The guy bails her out of jail and she's furious. She's a lot of fun.
This guy, owner of Cheetah's, the strip club where Nomi gets her start, has the best line of the movie. When she ultimately lands a part in the Stardust show, he visits backstage, musing, "Must be weird, not having anybody come on you." That must be weird indeed!
"Mama" Bazoom is supposed to be (intentional) comic relief but she spouts the most misogynistic jokes of the film. A grotesque in a pop-off dress.
Nomi's big stripper scene. Everyone's excited, claiming she "burns" on stage. I guess if burning means "looking pissed off all the time," then yes, she burns.
But then, manic glee!
And new and disgusting ways of dealing with ice.

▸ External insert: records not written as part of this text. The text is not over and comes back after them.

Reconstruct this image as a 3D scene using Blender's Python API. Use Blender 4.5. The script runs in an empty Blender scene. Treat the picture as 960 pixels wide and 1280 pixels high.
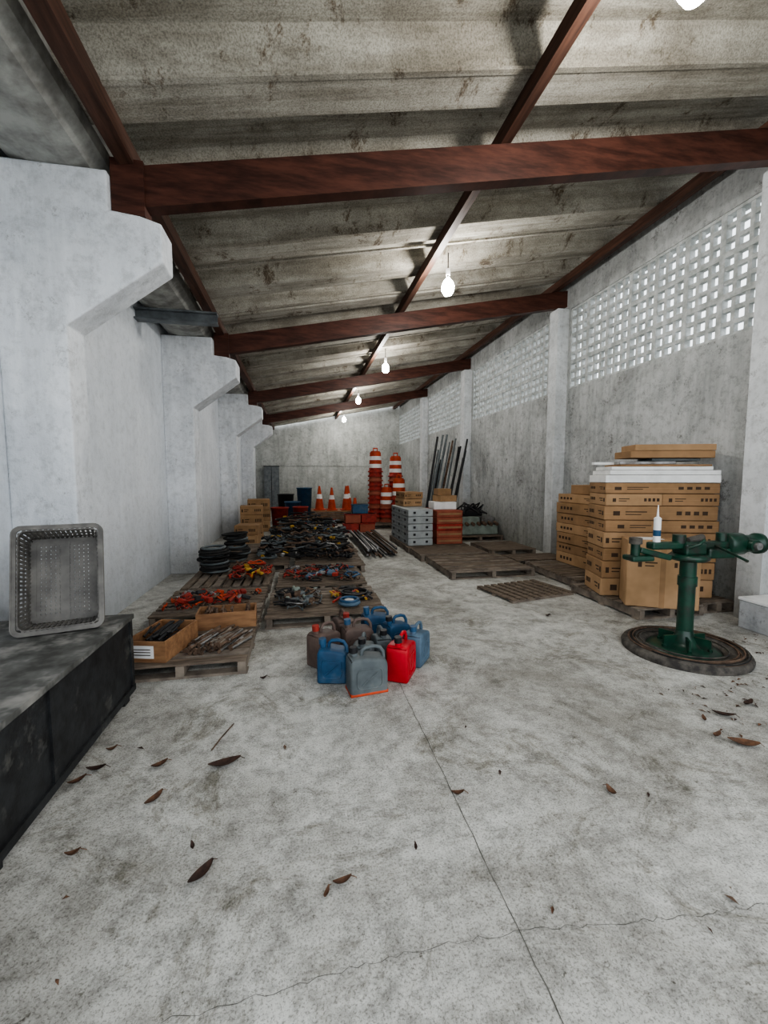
import bpy, bmesh, math, random
from mathutils import Vector, Matrix, Euler
R=random.Random(7)
S=bpy.context.scene
COL=S.collection
# ------------------------------------------------------------ materials
MATS={}
def mat(name,c1,c2=None,scale=6,rough=.8,metal=0,bump=0,detail=3,contrast=(.35,.65),emis=0,c3=None,scale3=1.2,c3r=(.5,.7),stretch=(1,1,1),spec=.3):
    if name in MATS: return MATS[name]
    m=bpy.data.materials.new(name); m.use_nodes=True; nt=m.node_tree; N=nt.nodes; L=nt.links
    b=N['Principled BSDF']; b.inputs['Roughness'].default_value=rough; b.inputs['Metallic'].default_value=metal
    b.inputs['Specular IOR Level'].default_value=spec
    c2=c2 or tuple(x*.75 for x in c1)
    tc=N.new('ShaderNodeTexCoord'); mp=N.new('ShaderNodeMapping'); mp.inputs['Scale'].default_value=stretch
    L.new(tc.outputs['Object'],mp.inputs['Vector'])
    n=N.new('ShaderNodeTexNoise'); n.inputs['Scale'].default_value=scale; n.inputs['Detail'].default_value=detail; n.inputs['Roughness'].default_value=.65
    L.new(mp.outputs['Vector'],n.inputs['Vector'])
    r=N.new('ShaderNodeValToRGB'); r.color_ramp.elements[0].position=contrast[0]; r.color_ramp.elements[1].position=contrast[1]
    r.color_ramp.elements[0].color=(*c2,1); r.color_ramp.elements[1].color=(*c1,1)
    L.new(n.outputs['Fac'],r.inputs['Fac']); out=r.outputs['Color']
    if c3:
        n3=N.new('ShaderNodeTexNoise'); n3.inputs['Scale'].default_value=scale3; n3.inputs['Detail'].default_value=4; n3.inputs['Roughness'].default_value=.7
        L.new(mp.outputs['Vector'],n3.inputs['Vector'])
        r3=N.new('ShaderNodeValToRGB'); r3.color_ramp.elements[0].position=c3r[0]; r3.color_ramp.elements[1].position=c3r[1]
        r3.color_ramp.elements[0].color=(0,0,0,1); r3.color_ramp.elements[1].color=(1,1,1,1)
        L.new(n3.outputs['Fac'],r3.inputs['Fac'])
        mx=N.new('ShaderNodeMixRGB'); L.new(r3.outputs['Color'],mx.inputs['Fac']); L.new(out,mx.inputs['Color1']); mx.inputs['Color2'].default_value=(*c3,1)
        out=mx.outputs['Color']
    L.new(out,b.inputs['Base Color'])
    if bump:
        bp=N.new('ShaderNodeBump'); bp.inputs['Strength'].default_value=bump; bp.inputs['Distance'].default_value=.01
        L.new(n.outputs['Fac'],bp.inputs['Height']); L.new(bp.outputs['Normal'],b.inputs['Normal'])
    if emis:
        b.inputs['Emission Color'].default_value=(*c1,1); b.inputs['Emission Strength'].default_value=emis
    MATS[name]=m; return m

def ramp(N,p0,p1,c0,c1):
    r=N.new('ShaderNodeValToRGB'); e=r.color_ramp.elements
    e[0].position=p0; e[1].position=p1; e[0].color=(*c0,1); e[1].color=(*c1,1); return r
def noise(N,L,vec,scale,detail=5,rough=.65,dist=0):
    n=N.new('ShaderNodeTexNoise'); n.inputs['Scale'].default_value=scale; n.inputs['Detail'].default_value=detail
    n.inputs['Roughness'].default_value=rough; n.inputs['Distortion'].default_value=dist; L.new(vec,n.inputs['Vector']); return n
def mul(N,L,a,b,f=1.0,mode='MULTIPLY'):
    m=N.new('ShaderNodeMixRGB'); m.blend_type=mode; m.inputs['Fac'].default_value=f
    L.new(a,m.inputs['Color1']); L.new(b,m.inputs['Color2']); return m.outputs['Color']
def newmat(name,rough=.85):
    m=bpy.data.materials.new(name); m.use_nodes=True; nt=m.node_tree
    nt.nodes['Principled BSDF'].inputs['Roughness'].default_value=rough
    nt.nodes['Principled BSDF'].inputs['Specular IOR Level'].default_value=.25
    tc=nt.nodes.new('ShaderNodeTexCoord'); return m,nt.nodes,nt.links,tc.outputs['Object']
def scaled(N,L,vec,s):
    mp=N.new('ShaderNodeMapping'); mp.inputs['Scale'].default_value=s; L.new(vec,mp.inputs['Vector']); return mp.outputs['Vector']
def bump(N,L,h,strength,dist=.01):
    b=N.new('ShaderNodeBump'); b.inputs['Strength'].default_value=strength; b.inputs['Distance'].default_value=dist
    L.new(h,b.inputs['Height']); L.new(b.outputs['Normal'],N['Principled BSDF'].inputs['Normal'])

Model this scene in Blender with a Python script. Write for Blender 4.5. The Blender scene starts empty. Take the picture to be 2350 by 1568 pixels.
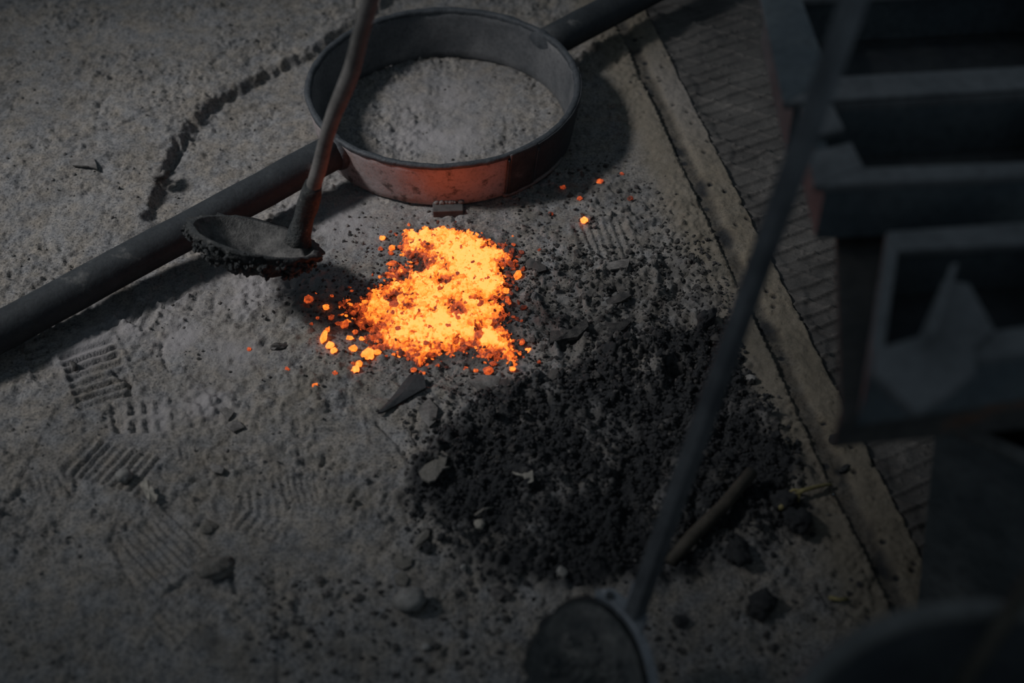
import bpy, bmesh, math, random
import numpy as np
from mathutils import Vector, Matrix

random.seed(7)
RNG = np.random.default_rng(11)
sc = bpy.context.scene
COL = sc.collection

# ------------------------------------------------------------------ camera, world, light, exposure
F, CX, CY, H = 3264.0, 1175.0, 784.0, 1.6       # focal length in pixels of the 2350 x 1568 frame
PITCH = math.radians(45)
CC, SS = math.cos(PITCH), math.sin(PITCH)

def at(px, py, z=0.0):
    """point of the place at height z seen at that pixel of the photograph"""
    u = (px - CX) / F; v = (CY - py) / F
    d = Vector((u, CC + v * SS, -SS + v * CC))
    return Vector((0, 0, H)) + d * ((z - H) / d.z)

cam_d = bpy.data.cameras.new('camera')
cam = bpy.data.objects.new('camera', cam_d); COL.objects.link(cam)
cam.location = (0, 0, H)
cam.rotation_euler = (math.pi / 2 - PITCH, 0, 0)
cam_d.sensor_width = 36.0; cam_d.lens = 50.0
cam_d.clip_start = 0.05; cam_d.clip_end = 100
cam_d.dof.use_dof = True
cam_d.dof.focus_distance = 2.36
cam_d.dof.aperture_fstop = 1.9
sc.camera = cam

w = bpy.data.worlds.new('dim_hall'); sc.world = w; w.use_nodes = True
bg = w.node_tree.nodes['Background']
bg.inputs['Color'].default_value = (0.68, 0.85, 1.0, 1)
bg.inputs['Strength'].default_value = 0.125

def area(name, loc, target, size, energy, color, spread):
    l = bpy.data.lights.new(name, 'AREA'); l.shape = 'RECTANGLE'
    l.size, l.size_y = size; l.energy = energy; l.color = color
    o = bpy.data.objects.new(name, l); COL.objects.link(o)
    o.location = loc
    o.rotation_euler = (Vector(target) - Vector(loc)).to_track_quat('-Z', 'Y').to_euler()
    l.spread = math.radians(spread)
    return o
# daylight through a tall hall window on the left
area('window_daylight', (-3.9, 1.62, 3.75), (-0.36, 1.93, 0), (0.72, 0.85), 4.2, (1.0, 0.97, 0.96), 22)

sc.view_settings.view_transform = 'Standard'
sc.view_settings.look = 'None'
sc.view_settings.exposure = 0.0
sc.view_settings.gamma = 1.0
sc.view_settings.use_curve_mapping = False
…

Offering coke like it's a stick of gum. Showgirls might be the most autobiographical screenplay ever written.
Getting down with Cristal Connors. Gina Gershon brings a campy relish to her negative-stereotype role of frustrated predatory lesbian.
That's entertainment!
Our trail-head to the infamous "porpoise" sex scene, full of splash and fury.
Nomi is about to be accused of assaulting the show's star attraction. Her reaction is electric (during a brown-out).
But all's well because she is now the Stardust's new firecracker Goddess. She burns!
Them's fightin' nails.
Here's how I best like to remember Nomi Malone--fierce, furious, psychopathic, and made up to the teeth.
All the film stills in the world cannot convey the lunacy of this filmic endeavor. It must be seen to be properly experienced, preferably with a fifth of champagne (for each viewer), a pack of ciggies, and a journal to record your feelings afterwards. Celebrate our cultural legacy with Showgirls.